In his announcement, Trump also expressed solidarity with the Iranian people, mentioning the protests that have erupted in various Iranian cities out of anger with the country’s tanking economy. Iranian President Hassan Rouhani, the embattled and increasingly humiliated proponent of engagement with the West, is now facing blowback from hard-liners who were long opposed to making any deal with the United States.

“The pitched battle between political moderates and hard-liners is so perilous that there is even talk of a military takeover,” wrote Thomas Erdbrink, the Tehran bureau chief of the New York Times. He added that Trump’s move tipped the scales against the so-called moderates: “Hard-liners, who have long lost popular support but control security forces, the judiciary and state television, are set to declare victory, since they have always argued that the United States can never be trusted in any deal.”

“The common people will hate America more if Trump withdraws,” said Hamidreza Taraghi, a hard-line analyst, to Erdbrink. “They will face hardship and be poor. They will hate Trump. That’s good.”

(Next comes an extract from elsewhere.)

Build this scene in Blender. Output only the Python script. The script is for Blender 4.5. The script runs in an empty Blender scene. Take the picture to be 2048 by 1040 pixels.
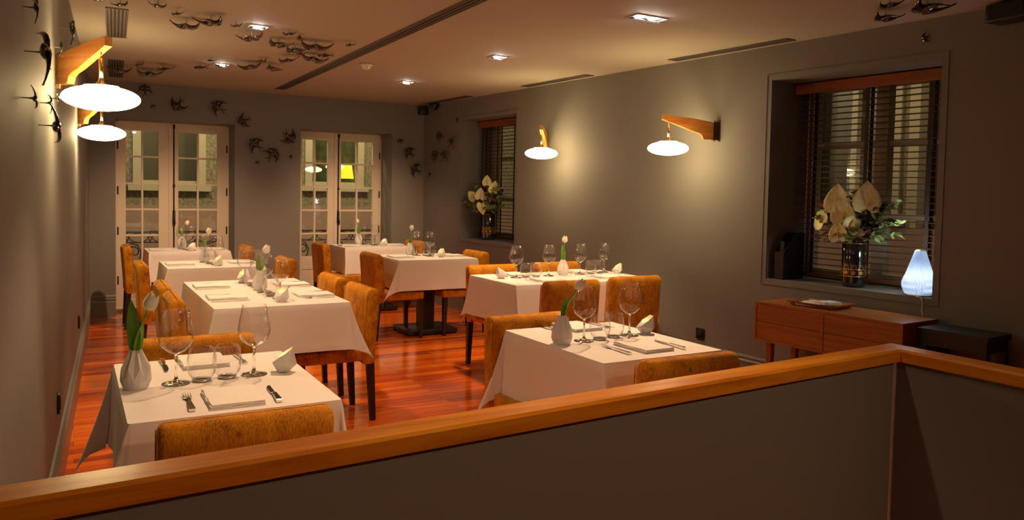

This may all be by design: The Trump administration, particularly noted hawks like national security adviser John Bolton, could be applying pressure in the belief that it will cause the regime in Tehran to collapse. But it’s more likely a prelude to greater instability, further crises and perhaps even military confrontation.

“I think there are those in the administration who have a fantasy that we can somehow have a bloodless … peaceful change in Iran if the president just punches the right buttons,” said Wendy Sherman, a former senior State Department official and Obama’s lead negotiator, in a phone call with Washington-based journalists. “That is an extraordinarily simplistic and naive understanding of this theater.”